- **Work to complete**: Look for "scene" in each line of the entries, and return the matching lines.
>> start Records shown
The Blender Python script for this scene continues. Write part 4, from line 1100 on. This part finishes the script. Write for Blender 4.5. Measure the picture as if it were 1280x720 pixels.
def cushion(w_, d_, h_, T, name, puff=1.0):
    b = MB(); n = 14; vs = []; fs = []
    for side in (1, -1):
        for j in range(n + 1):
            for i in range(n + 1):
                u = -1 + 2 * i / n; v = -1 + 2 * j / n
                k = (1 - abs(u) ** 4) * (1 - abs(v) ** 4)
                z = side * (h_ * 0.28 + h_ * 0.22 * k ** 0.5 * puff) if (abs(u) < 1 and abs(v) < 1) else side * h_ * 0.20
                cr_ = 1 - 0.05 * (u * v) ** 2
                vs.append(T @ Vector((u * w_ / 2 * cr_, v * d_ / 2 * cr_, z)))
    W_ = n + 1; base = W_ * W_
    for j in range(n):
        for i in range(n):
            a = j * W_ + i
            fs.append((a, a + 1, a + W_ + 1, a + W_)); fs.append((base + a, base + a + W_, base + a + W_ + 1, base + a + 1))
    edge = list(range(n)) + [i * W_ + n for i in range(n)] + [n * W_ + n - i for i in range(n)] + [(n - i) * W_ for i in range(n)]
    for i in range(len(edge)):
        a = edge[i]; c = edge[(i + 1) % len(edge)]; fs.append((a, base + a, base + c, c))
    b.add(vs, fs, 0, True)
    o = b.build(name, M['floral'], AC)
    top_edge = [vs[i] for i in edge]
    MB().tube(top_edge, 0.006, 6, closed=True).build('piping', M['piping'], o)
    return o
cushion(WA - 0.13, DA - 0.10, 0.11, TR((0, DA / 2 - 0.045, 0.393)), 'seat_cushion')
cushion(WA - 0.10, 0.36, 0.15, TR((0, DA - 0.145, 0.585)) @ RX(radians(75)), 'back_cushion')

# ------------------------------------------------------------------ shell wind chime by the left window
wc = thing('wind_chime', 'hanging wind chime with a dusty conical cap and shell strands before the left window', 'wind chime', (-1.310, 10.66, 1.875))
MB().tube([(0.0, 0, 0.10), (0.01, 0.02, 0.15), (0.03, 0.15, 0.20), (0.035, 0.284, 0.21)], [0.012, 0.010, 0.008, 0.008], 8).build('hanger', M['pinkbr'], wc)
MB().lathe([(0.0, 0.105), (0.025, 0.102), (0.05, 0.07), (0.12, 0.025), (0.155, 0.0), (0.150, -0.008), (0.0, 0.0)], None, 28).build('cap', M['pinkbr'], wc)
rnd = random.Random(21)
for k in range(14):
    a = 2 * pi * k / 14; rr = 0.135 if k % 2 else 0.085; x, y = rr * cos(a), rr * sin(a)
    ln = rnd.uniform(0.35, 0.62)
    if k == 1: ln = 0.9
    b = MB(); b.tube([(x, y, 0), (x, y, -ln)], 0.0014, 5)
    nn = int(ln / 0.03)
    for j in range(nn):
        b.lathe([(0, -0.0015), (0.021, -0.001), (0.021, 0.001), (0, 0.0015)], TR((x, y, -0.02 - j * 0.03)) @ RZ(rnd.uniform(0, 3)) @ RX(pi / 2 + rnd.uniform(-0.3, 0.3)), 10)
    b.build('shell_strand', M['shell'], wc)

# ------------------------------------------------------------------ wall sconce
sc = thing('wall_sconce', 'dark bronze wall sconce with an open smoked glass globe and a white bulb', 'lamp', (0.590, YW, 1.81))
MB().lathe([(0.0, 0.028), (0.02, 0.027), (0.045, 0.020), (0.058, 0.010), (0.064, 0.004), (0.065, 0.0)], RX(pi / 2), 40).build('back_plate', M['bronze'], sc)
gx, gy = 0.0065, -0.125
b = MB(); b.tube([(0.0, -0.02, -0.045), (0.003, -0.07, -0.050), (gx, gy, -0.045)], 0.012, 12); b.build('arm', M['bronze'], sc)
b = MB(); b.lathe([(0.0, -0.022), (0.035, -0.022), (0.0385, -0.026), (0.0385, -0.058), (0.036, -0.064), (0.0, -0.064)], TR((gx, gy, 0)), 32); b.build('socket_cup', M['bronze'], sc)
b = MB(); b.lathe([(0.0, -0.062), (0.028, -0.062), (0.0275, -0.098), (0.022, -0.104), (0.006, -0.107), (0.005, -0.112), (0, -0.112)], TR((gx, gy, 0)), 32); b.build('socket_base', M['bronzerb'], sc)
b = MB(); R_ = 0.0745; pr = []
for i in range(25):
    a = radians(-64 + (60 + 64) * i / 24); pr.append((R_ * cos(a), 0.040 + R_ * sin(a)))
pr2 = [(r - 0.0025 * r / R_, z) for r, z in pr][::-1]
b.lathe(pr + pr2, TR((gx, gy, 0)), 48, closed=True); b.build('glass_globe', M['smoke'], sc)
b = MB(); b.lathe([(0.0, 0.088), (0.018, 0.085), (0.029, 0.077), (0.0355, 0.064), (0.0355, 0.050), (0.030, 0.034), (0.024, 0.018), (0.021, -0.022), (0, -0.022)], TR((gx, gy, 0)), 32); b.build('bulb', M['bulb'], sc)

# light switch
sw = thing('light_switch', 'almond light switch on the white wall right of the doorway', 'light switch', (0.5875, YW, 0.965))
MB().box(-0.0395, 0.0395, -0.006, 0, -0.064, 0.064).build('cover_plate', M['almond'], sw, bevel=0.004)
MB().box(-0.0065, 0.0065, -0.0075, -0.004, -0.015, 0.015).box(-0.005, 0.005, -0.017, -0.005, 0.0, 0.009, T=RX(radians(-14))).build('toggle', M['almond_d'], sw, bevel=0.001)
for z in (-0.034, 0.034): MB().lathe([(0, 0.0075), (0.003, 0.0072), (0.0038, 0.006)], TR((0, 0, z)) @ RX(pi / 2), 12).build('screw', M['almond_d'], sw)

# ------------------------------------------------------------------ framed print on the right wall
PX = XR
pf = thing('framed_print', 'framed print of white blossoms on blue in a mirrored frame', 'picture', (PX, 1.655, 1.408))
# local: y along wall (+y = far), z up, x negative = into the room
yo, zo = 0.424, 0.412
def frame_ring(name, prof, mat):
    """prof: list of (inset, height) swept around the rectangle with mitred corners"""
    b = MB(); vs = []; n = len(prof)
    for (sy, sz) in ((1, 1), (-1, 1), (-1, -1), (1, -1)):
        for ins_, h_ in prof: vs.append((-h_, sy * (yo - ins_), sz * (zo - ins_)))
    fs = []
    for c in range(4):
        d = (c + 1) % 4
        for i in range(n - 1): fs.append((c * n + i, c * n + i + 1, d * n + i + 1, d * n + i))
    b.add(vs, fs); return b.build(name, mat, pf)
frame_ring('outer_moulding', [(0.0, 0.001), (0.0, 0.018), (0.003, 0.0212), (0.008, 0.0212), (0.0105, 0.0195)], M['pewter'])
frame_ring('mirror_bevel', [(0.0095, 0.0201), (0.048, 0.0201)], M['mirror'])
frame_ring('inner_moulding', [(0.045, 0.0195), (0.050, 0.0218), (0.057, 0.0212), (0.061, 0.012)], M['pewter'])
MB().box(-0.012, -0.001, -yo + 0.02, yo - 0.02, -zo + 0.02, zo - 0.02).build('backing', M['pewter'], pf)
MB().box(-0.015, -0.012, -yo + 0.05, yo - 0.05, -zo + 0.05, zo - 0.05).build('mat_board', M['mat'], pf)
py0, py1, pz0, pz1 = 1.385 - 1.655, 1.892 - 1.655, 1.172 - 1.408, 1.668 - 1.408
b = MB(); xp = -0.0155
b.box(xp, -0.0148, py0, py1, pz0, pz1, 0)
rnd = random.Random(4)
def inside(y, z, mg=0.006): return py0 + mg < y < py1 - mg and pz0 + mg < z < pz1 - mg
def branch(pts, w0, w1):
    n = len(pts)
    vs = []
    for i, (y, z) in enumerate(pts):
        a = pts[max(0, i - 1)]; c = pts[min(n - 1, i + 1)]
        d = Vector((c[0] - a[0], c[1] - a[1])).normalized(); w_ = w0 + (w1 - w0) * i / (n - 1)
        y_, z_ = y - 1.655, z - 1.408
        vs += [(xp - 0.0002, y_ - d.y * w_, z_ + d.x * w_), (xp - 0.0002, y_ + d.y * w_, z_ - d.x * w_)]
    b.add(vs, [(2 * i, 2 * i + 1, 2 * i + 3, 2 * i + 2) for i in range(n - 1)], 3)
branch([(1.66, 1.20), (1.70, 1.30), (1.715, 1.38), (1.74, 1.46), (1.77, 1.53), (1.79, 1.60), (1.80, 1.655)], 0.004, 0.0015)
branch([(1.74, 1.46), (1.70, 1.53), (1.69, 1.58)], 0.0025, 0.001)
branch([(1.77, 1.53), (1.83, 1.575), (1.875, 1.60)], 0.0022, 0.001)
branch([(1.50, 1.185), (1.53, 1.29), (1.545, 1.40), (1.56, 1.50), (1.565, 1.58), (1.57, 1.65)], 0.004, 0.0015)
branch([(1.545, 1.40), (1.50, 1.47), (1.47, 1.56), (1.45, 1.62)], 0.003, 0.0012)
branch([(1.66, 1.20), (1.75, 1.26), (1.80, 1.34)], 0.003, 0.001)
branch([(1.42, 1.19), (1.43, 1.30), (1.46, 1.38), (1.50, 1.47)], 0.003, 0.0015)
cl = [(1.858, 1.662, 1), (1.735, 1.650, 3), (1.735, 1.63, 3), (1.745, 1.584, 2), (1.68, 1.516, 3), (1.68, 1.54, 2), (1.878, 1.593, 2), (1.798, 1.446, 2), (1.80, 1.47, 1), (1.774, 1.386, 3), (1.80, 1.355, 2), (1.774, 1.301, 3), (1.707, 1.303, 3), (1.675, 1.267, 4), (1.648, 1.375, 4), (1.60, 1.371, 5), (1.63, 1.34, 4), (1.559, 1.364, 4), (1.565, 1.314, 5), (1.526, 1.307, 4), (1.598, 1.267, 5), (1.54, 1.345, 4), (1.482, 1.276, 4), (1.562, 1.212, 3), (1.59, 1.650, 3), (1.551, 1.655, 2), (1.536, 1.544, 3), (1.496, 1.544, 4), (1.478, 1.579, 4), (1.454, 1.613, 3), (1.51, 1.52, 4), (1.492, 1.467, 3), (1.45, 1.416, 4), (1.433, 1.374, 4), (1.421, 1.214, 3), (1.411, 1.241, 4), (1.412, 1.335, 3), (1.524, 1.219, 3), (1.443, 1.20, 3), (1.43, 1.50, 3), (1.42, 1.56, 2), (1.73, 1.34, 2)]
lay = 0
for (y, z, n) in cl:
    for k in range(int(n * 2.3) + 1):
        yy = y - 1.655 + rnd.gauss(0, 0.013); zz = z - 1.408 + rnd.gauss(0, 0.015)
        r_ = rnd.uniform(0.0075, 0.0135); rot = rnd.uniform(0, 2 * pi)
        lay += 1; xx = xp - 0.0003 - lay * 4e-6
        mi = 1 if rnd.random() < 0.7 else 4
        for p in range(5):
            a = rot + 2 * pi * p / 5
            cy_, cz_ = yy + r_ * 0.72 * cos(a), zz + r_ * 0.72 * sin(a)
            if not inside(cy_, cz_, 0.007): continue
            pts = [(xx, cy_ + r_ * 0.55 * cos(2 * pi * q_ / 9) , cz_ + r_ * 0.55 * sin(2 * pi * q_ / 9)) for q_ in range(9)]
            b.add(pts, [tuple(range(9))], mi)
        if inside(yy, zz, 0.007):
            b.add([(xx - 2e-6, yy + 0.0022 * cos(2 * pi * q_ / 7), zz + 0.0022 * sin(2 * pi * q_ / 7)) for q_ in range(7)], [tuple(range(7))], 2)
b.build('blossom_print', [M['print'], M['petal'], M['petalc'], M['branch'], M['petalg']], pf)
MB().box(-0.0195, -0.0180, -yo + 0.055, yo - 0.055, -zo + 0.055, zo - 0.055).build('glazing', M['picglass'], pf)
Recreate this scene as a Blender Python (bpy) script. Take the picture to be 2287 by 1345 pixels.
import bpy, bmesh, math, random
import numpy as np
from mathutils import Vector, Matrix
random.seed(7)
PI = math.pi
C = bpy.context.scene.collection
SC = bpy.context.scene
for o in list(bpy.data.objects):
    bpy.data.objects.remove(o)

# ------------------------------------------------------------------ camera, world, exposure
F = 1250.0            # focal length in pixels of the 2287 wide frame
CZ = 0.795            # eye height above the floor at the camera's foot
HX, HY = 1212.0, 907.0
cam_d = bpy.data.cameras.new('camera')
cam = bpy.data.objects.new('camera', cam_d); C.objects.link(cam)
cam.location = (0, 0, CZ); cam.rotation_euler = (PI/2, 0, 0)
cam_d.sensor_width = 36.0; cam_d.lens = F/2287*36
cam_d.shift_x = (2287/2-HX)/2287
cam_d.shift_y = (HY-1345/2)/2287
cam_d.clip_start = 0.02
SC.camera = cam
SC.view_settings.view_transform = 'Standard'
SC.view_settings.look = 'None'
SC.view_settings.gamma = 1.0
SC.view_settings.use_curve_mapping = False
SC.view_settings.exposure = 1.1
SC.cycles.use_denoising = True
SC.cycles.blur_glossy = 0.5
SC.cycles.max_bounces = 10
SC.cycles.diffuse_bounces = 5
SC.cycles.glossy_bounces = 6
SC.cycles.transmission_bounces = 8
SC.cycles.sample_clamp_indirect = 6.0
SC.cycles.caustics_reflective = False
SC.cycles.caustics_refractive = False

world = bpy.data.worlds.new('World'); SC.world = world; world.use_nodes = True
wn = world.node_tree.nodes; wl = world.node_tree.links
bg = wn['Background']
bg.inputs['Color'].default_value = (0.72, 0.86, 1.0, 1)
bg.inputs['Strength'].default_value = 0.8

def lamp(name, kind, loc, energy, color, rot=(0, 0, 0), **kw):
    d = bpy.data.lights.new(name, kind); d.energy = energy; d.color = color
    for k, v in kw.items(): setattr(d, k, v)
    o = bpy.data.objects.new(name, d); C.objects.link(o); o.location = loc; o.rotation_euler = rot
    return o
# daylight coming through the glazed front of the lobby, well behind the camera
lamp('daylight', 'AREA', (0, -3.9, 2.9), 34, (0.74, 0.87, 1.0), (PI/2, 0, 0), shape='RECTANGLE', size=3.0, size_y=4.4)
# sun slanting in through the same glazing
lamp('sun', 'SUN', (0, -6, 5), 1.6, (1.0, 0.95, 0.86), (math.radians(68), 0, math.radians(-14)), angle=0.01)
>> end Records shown
- **Worked answer**:
The Blender Python script for this scene continues. Write part 4, from line 1100 on. This part finishes the script. Write for Blender 4.5. Measure the picture as if it were 1280x720 pixels.
Recreate this scene as a Blender Python (bpy) script. Take the picture to be 2287 by 1345 pixels.
C = bpy.context.scene.collection
SC = bpy.context.scene